A BULLDOZER is an apt symbol to represent the response to the music industry's onslaught on progress.

Over the last few years, big music has scuppered many technical innovations that it deemed a risk to its business. More recently, it has started using a wrecking ball against the right to privacy. Breaking and entering home computers using software secreted on music CDs is the latest attempt to put chains and padlocks on what people can or cannot do with legitimately bought music.

Those few lucky musicians who manage to get signed by a major record label can find themselves in a similar situation . . . with everything they do, they way they look and what they say monitored from on high.

And they get a tiny fraction of the profits pouring into big music's coffers.

When it comes to innovation, the music industry has a formula that has served it well and it's clinging to it like it's the last lifeboat on the Titanic.

But the internet has not just created another means of distribution, it is also providing an alternative when existing roads are blocked. The growth of blogs and so-called citizen media or journalism is evidence that 'letters to the editor' or 'corrections' columns just doesn't cut it any more.

The stranglehold which the record industry has on new music is loosening.

Musicians can bypass record companies using the internet to spread the word and notes.

There isn't a better example than the surprise hit of Christmas, 'The JCB Song' by Nizlopi. Beaten to the Christmas number one spot by The X-Factor steamroller, 'The JCB Song' still managed to stay at number two in the British singles chart last week.

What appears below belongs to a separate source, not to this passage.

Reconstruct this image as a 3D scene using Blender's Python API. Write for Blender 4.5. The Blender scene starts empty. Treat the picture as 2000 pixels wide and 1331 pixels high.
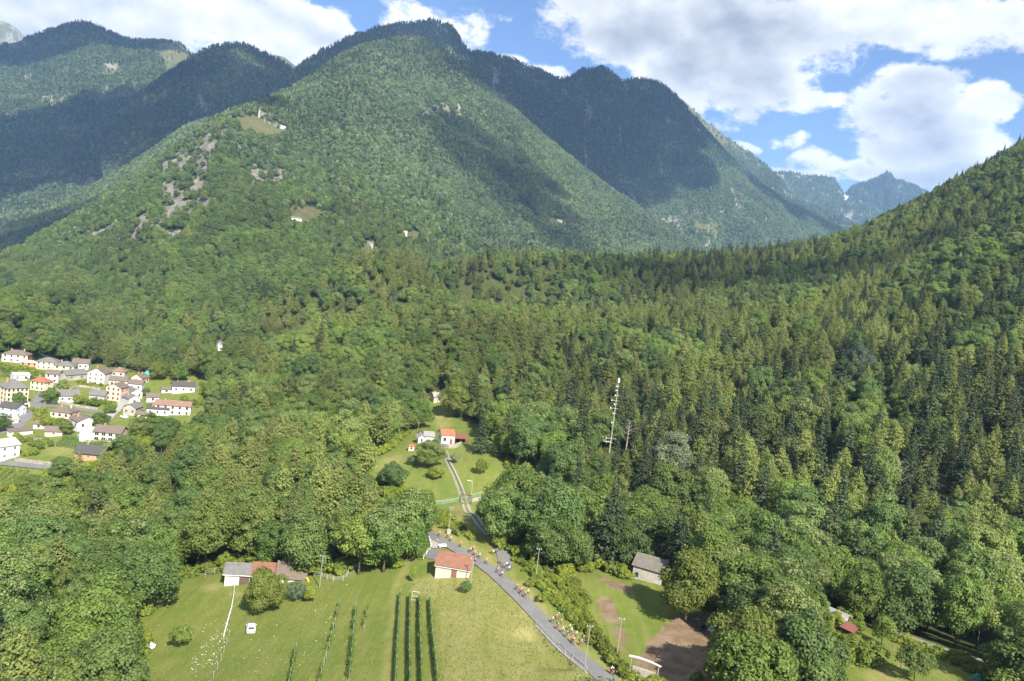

Nizlopi are Luke Concannon and John Parker, second-generation Irish living in Leamington Spa, in the West Midlands of England. They met on the 518 bus when the were 13 and have been friends ever since. They've been full-time musicians for over three years, supporting themselves by moving back in with their parents and playing anywhere that would have them, including people's living rooms.

'The JCB Song' was popular live and the duo decided last summer to release it as a single on their own label, FDM (Folk 'N' Deadly Music).

"We got Laith Barant of Monkeehub [who had worked with Radiohead] to animate our video. We emailed the video to fans, they sent it to their friends and it grew from there, really".

The animated video had over 600,00 hits on the web and the band realised the song might have an impact at Christmas. They got "emails every day saying, this is the song I play to send my kids to sleep at night", said Luke. "It taps into lots of deep emotions".

With the success of the song, some of Nizlopi's family and friends are now working full-time for the band. (The name refers to Nina Nizlopi, a girl Luke had a crush on in school).

When Luke sings that he wants to "eat up all the bullies", he is talking from personal experience. To escape bullying, his father, a builder, would regularly provide "compassionate leave" from school and bring his son out on the JCB.

Luke is fully aware of the scale of their achievement.

"It is great that a tiny family-run record label from Warwickshire can go up against acts such as Westlife and The X-Factor winner, who are on massive record labels."

"We're like the little village shop next to the huge X Factor supermarket. It really is the evil empire. . . , " said John Parker, the other half of the duo.

Nizlopi have had offers from major record labels but, according to Luke, "they always said ridiculous things like 'but the doublebass will have to go, it makes your music too weird'."

Luke's father Kieran, who plays with a ceili band, gave up his building business to manage Nizlopi. "People are saying that we are the credible alternative to manufactured pop", he said.

"Who would have thought that something I did with Luke as a kid could have such an impact?"

As far as the internet and music is concerned, we ain't seen nothing yet.